Lire aussi › L’anti-Idiot. Une chronique de François Brousseau.
Vladimir Poutine est tout à l’opposé de «l’idiot» de Dostoïevski, personnage idéaliste, sans vanité, incapable de mentir, peu attaché à la gloire et aux biens terrestres malgré son statut de prince.
Loin du prince Mychkine, Poutine incarne plutôt le calculateur froid, sans empathie, plus attaché à la Grande Russie qu’il incarne face au reste du monde qu’aux modestes Russes qu’il prétend représenter.
Poutine ne fonctionne pour l’essentiel et ne donne le meilleur de lui-même que dans les luttes et les combats tactiques contre des ennemis étrangers, réels ou imaginaires. (Voir cet épisode de l’ex-agent russe empoisonné en Grande-Bretagne, un affrontement qui est du bonbon pour le Kremlin.)
Depuis Lénine, «l’encerclement impérialiste » (et l’hostilité de l’étranger) est un thème porteur en Russie. Le maître du Kremlin a su le renouveler et le mettre au goût du jour.
Hormis un boom pétrolier exogène (lié aux cours mondiaux de l’or noir) qui a permis, entre 2000 et 2010, une hausse du niveau de vie et la création de classes moyennes à Moscou, Saint-Pétersbourg et quelques autres villes, les grands succès de Vladimir Poutine, ceux sur lesquels repose sa popularité, ont surtout été diplomatiques et militaires.
Selon les chiffres diffusés hier soir par la commission électorale russe, et si l’on prend en compte les irrégularités minutieusement recensées par l’organisation russe Golos (2629 cas comptés en fin de journée: manipulations de listes, votes doubles ou triples, bourrages d’urnes, etc.), une tendance se confirme, une fois de plus…
Dans la continuité des scrutins de mars 2000, 2004, 2008 et 2012, l’homme fort du Kremlin reste populaire, même si à quelques reprises on doit un peu «aider» la nature pour aller chercher les chiffres souhaités. En l’occurrence, l’objectif officieux en 2018 était «deux fois 70»: 70% des suffrages exprimés pour Poutine, avec 70% de participation.
Pour les suffrages exprimés, on y est (alors qu’en 2000, Poutine n’avait obtenu que 53 %, et en 2012, 64%). Pour le taux de participation — le véritable objet, cette année, des incitations, manipulations et autres bourrages —, ce sera plus difficile, mais on semblait hier soir avoir bon espoir d’y arriver…
Ce rituel électoral, avec des candidats en grand nombre pour projeter une illusion de pluralisme, un semblant de campagne avec des débats contradictoires à la télévision (campagne snobée par le principal intéressé, à mille lieues au-dessus des autres), s’est déroulé dans un contexte assez peu démocratique.

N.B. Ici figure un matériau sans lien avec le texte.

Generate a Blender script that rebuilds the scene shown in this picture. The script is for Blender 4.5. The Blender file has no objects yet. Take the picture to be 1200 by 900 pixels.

Un contexte marqué, depuis 20 ans, par des assassinats d’opposants, par une prise de contrôle étatique de l’ensemble des médias (hormis une radio, plus deux ou trois journaux lus par quelques milliers de personnes). Ajoutons-y des réseaux sociaux à l’audience limitée, parfois censurés ou intimidés. L’interdiction des associations indépendantes du pouvoir, désignées «agents de l’étranger». Une propagande télévisée massive et structurée, à la gloire du «Chef», matraquée à longueur de journée. Sans oublier une «justice» au service du pouvoir, avec l’empêchement judiciaire des opposants crédibles (Alexeï Navalny) et la répression de la plupart des manifestations indépendantes.
Sur un tel fond de scène, structurellement hostile à la libre expression et à l’opposition organisée, les manipulations du vote lui-même — bien qu’existantes, par exemple pour atteindre le fameux chiffre magique de 70% — ne sont plus qu’un appoint, la cerise qui vient couronner un gâteau déjà bien glacé.
D’un vote à l’autre, le paradoxe se confirme: la «Russie profonde», celle qui a le moins vu les retombées de l’argent du pétrole durant la décennie 2000, celle qui se débat le plus dans l’éternel marasme des infrastructures (routes, écoles, hôpitaux), sur fond de dépopulation tragique… c’est aussi celle qui plébiscite le plus Vladimir Poutine. Alors qu’au contraire, dans les villes de l’ouest comme Moscou ou Saint-Pétersbourg, on montre le plus d’opposition au «tsar», que ce soit en votant contre ou en s’abstenant.
Les «années Poutine» continuent pour six ans de plus: une affirmation de puissance et d’influence géopolitique, qui masque mal l’absence de développement économique.
C’est là qu’on retrouve la «Russie éternelle». Elle adule son tsar et préfère une stabilité médiocre à l’incertitude du changement, tout en goûtant le spectacle d’un trublion international qui projette sa «grandeur» avec une intelligence cynique.